▶ [EXERCISE AIM] Starting at the line that contains "Model this scene" and stopping at the line that contains "COL = S.collection", copy every line exactly, both ends included, without the pictures.

....................

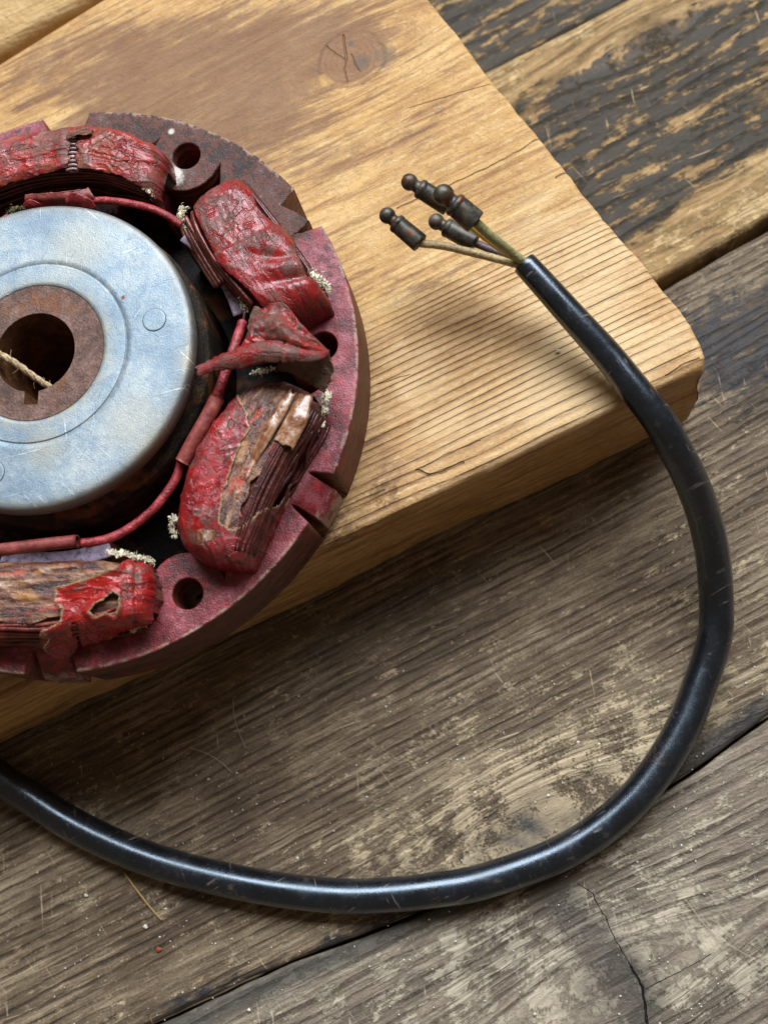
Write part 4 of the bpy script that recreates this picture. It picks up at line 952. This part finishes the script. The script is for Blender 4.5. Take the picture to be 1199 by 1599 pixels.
# ================================================================== ROTOR
RZ = 5.33; RCX, RCY = SCX-.02, SCY-.01
rotor = root('rotor', (RCX, RCY, BT), 'scuffed aluminium faced rotor disc with rusty keyed hub inside the red stator', 'rotor')
def mat_alu():
    m = Mat('scuffed_aluminium'); n = m.noise(m.pos, .9, 6, .6); n2 = m.noise(m.pos, 7, 6, .7, .4); gr = m.noise(m.pos, 45, 3, .65)
    d = m.vm('DISTANCE', m.scl(m.pos, (1, 1, 0)), (RCX, RCY, 0))
    d = m.add(d, m.mul(m.add(n2, -.5), .25))
    col = m.ramp(m.add(m.mul(n, .45), m.add(m.mul(n2, .40), m.mul(gr, .2))), [(.38, lin((108, 124, 138))), (.52, lin((136, 150, 160))), (.66, lin((178, 182, 180)))])
    edge = m.mr(d, 2.30, 2.62)
    col = m.mix(m.mul(edge, .7), col, lin((128, 116, 92)))
    din = m.mr(d, 1.12, 1.42, 1, 0)
    col = m.mix(m.mul(din, m.mr(n2, .4, .7, .1, .7)), col, lin((168, 150, 112)))
    for (x, y, r, a) in ((210, 660, .45, .35), (255, 720, .4, .3), (300, 560, .22, .4), (120, 385, .45, .35), (70, 700, .3, .4)):
        col = m.mix(m.mul(m.blob(x, y, RZ, r, .6, n2, .8), a), col, lin((176, 164, 138)))
    # scratches
    sc_ = None
    for k, dg in enumerate((-40, 15, 62, 100)):
        q = m.scratch(dg, 1.0, 34, .68, k*3.3, 1.3); sc_ = q if sc_ is None else m.ma('MAXIMUM', sc_, q)
    col = m.mix(m.mul(sc_, .6), col, lin((226, 230, 232)))
    pit = m.mr(m.vor(m.pos, 8), .03, .055, 1, 0); pm = m.mr(m.noise(m.pos, 1.7, 4), .52, .62)
    col = m.mix(m.mul(m.mul(pit, pm), .7), col, lin((70, 62, 56)))
    rd = m.blob(192, 464, RZ, .035, .5); col = m.mix(rd, col, lin((110, 60, 40)))
    h = m.add(m.mul(n2, .5), m.add(m.mul(gr, .55), m.add(m.mul(sc_, .5), m.mul(m.mul(pit, pm), -1))))
    ring = m.noise(m.vm('MULTIPLY', (0, 0, 0), m.pos), 1)
    tl = m.noise(m.scl(m.pos, (1, 1, 1)), 3.2, 5, .7)
    return m.done(col, m.mr(m.add(m.mul(n2, .6), m.mul(tl, .4)), .3, .7, .44, .64), .62, m.bump(h, .012, .9), .5)
def mat_rust(name, a=(92, 60, 46), b=(138, 96, 74), c=(160, 132, 118), metal=.3):
    m = Mat(name); n = m.noise(m.pos, 3.5, 8, .7); g = m.noise(m.pos, 30, 4, .7); o_ = m.noise(m.pos, 2.1, 5)
    col = m.ramp(m.add(m.mul(n, .6), m.mul(g, .4)), [(.34, lin([q*.7 for q in a])), (.46, lin(a)), (.56, lin(b)), (.7, lin(c))])
    col = m.mix(m.mul(m.mr(o_, .52, .66), .5), col, lin((150, 86, 42)))
    return m.done(col, .5, metal, m.bump(m.add(n, g), .03, .9), .5)
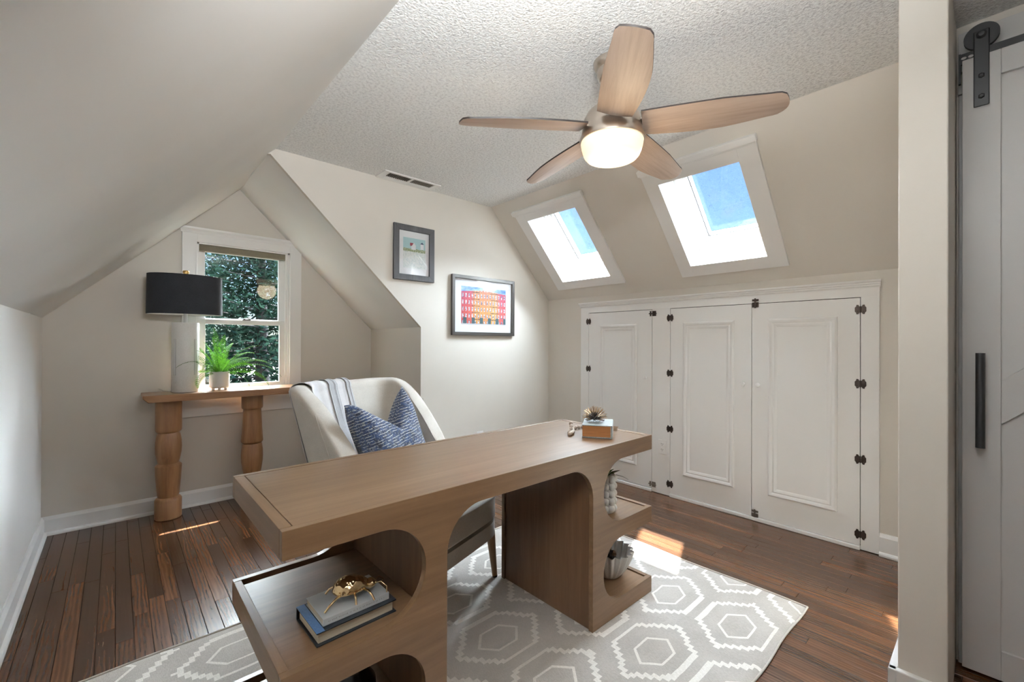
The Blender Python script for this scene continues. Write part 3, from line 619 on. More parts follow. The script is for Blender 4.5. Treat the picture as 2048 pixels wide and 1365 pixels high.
hd = MB(); hd.tube([(DX0-0.038, 0.035, 0.845), (DX0-0.038, 0.035, 1.185)], 0.0125, 16); hd.tube([(DX0-0.038, 0.035, 0.91), (DX0+0.002, 0.035, 0.91)], 0.008, 10); hd.tube([(DX0-0.038, 0.035, 1.12), (DX0+0.002, 0.035, 1.12)], 0.008, 10)
hd.build('handle', 'black', bd, smooth=40, label='long black bar handle')
st_ = MB(); st_.box(DX0-0.006, DX0-0.0005, 0.013, 0.053, 2.085, 2.362)
so_ = st_.build('hanger_strap', 'black', bd, bevel=0.003)
for z in (2.12, 2.195): MB().lathe([(0.009, 0), (0.009, 0.005), (0.005, 0.007)], seg=6).build('bolt', 'black', so_).matrix_local = Matrix.Translation((DX0-0.006, 0.033, z)) @ Matrix.Rotation(-pi/2, 4, 'Y')
wl = MB().lathe([(0.010, -0.008), (0.046, -0.008), (0.046, -0.004), (0.041, 0), (0.046, 0.004), (0.046, 0.008), (0.010, 0.008)], seg=28).build('roller_wheel', 'black', bd, smooth=30)
wl.matrix_local = Matrix.Translation((DX0+0.010, 0.033, 2.345)) @ Matrix.Rotation(pi/2, 4, 'Y')
ax_ = MB().lathe([(0.014, 0), (0.014, 0.004), (0.008, 0.009), (0.0, 0.010)], seg=16).build('axle_cap', 'black', bd, smooth=30); ax_.matrix_local = Matrix.Translation((DX0-0.006, 0.033, 2.345)) @ Matrix.Rotation(-pi/2, 4, 'Y')
rl = empty('sliding_door_track'); tag(rl, 'black flat steel track carrying the sliding barn door', 'door track')
MB().box(DX0+0.006, DX0+0.014, -1.6, 0.088, 2.262, 2.302).build('rail', 'black', rl, bevel=0.001)
for y in (0.078, 0.060): MB().lathe([(0.005, 0), (0.0045, 0.0015)], seg=12).build('screw_hole', 'doorpaint', rl).matrix_local = Matrix.Translation((DX0+0.0055, y, 2.284)) @ Matrix.Rotation(-pi/2, 4, 'Y') @ Matrix.Diagonal((1, 1.5, 1, 1))
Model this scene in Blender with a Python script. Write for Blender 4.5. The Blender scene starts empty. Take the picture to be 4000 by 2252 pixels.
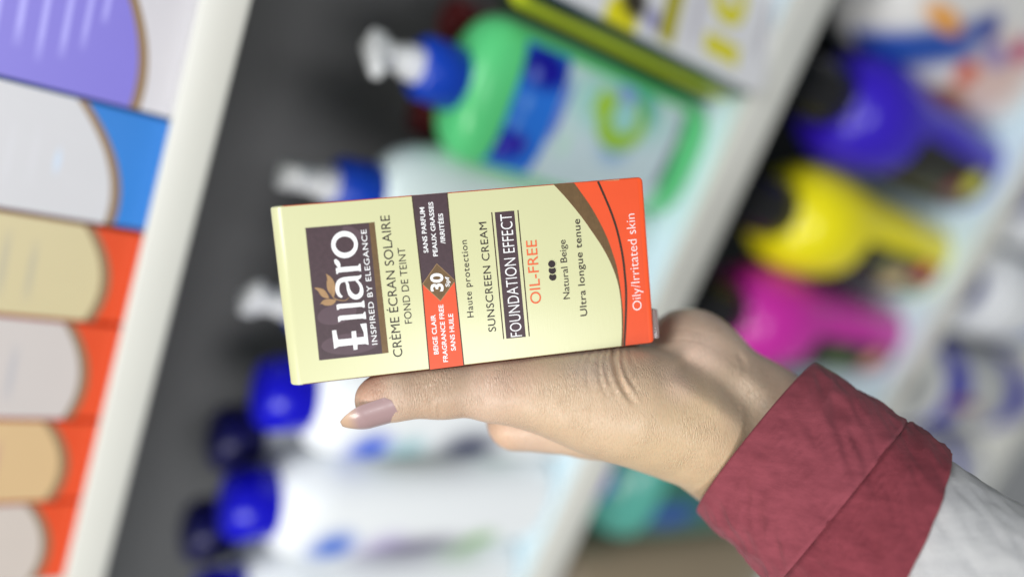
import bpy, bmesh, math, random
import numpy as np
from mathutils import Matrix, Vector, noise as mnoise

random.seed(4)
S = bpy.context.scene
COL = S.collection

# ------------------------------------------------------------------ camera
# Measured frame: the shelf runs along world X, its depth along Y, up is Z.
F_PX = 2818.0
DD = np.array([0.79070377, 0.1317486, 0.59785437])        # straight down, in camera axes (x right, y down, z forward)
DA = np.array([-0.35364189, 0.89544875, 0.27038667])
NN = np.cross(DD, DA)
AX, AY, AZ = -DA, NN, -DD
CAMZ = 1.60
def c2w(q):
    return Vector((float(q @ AX), float(q @ AY), float(q @ AZ) + CAMZ))
def d2w(q):
    return Vector((float(q @ AX), float(q @ AY), float(q @ AZ)))
def ray(px, py):
    return np.array([(px - 2000) / F_PX, (py - 1126) / F_PX, 1.0])
def at_y(px, py, y):                                       # where a sight line meets a plane parallel to the shelf front
    r = ray(px, py)
    return c2w(r * y / (r @ AY))

cam_d = bpy.data.cameras.new('camera')
cam = bpy.data.objects.new('camera', cam_d)
COL.objects.link(cam)
R3 = Matrix((d2w(np.array([1., 0, 0])), d2w(np.array([0, -1., 0])), d2w(np.array([0, 0, -1.])))).transposed()
CAM_M = Matrix.Translation((0, 0, CAMZ)) @ R3.to_4x4()
cam.matrix_world = CAM_M
cam_d.sensor_width = 36
cam_d.lens = F_PX / 4000 * 36
cam_d.clip_start = 0.01
cam_d.clip_end = 50
cam_d.dof.use_dof = True
cam_d.dof.focus_distance = 0.2435
cam_d.dof.aperture_fstop = 1.75
cam_d.dof.aperture_blades = 0
S.camera = cam

# ------------------------------------------------------------------ world, lamps, exposure
w = bpy.data.worlds.new('World')
S.world = w
w.use_nodes = True
w.node_tree.nodes['Background'].inputs[0].default_value = (0.93, 0.97, 1.0, 1)
w.node_tree.nodes['Background'].inputs[1].default_value = 0.20
def area(name, loc, target, sx, sy, power, col):
    L = bpy.data.lights.new(name, 'AREA')
    L.shape = 'RECTANGLE'; L.size = sx; L.size_y = sy; L.energy = power; L.color = col
    o = bpy.data.objects.new(name, L)
    COL.objects.link(o)
    o.location = loc
    o.rotation_euler = (Vector(target) - Vector(loc)).to_track_quat('-Z', 'Y').to_euler()
    return o
area('ceiling_lamp', (-1.05, -0.80, CAMZ + 1.00), (-0.05, 0.20, CAMZ - 0.2), 0.55, 0.55, 18.5, (1.0, 0.965, 0.90))
area('ceiling_lamp', (0.25, -0.35, CAMZ + 1.5), (0.0, 0.35, CAMZ - 0.6), 0.5, 0.5, 20, (0.95, 0.98, 1.0))
area('ceiling_lamp', (-0.5, -3.2, CAMZ + 0.75), (0.0, 0.4, CAMZ - 0.4), 1.2, 1.2, 60, (0.97, 0.98, 1.0))
S.view_settings.view_transform = 'Standard'
S.view_settings.look = 'None'
S.view_settings.exposure = -0.08
S.view_settings.gamma = 1
S.view_settings.use_curve_mapping = False
S.render.engine = 'CYCLES'
S.cycles.use_denoising = True
S.cycles.max_bounces = 8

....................

▶ [CORRECT OUTPUT]
Model this scene in Blender with a Python script. Write for Blender 4.5. The Blender scene starts empty. Take the picture to be 4000 by 2252 pixels.
import bpy, bmesh, math, random
import numpy as np
from mathutils import Matrix, Vector, noise as mnoise

random.seed(4)
S = bpy.context.scene
COL = S.collection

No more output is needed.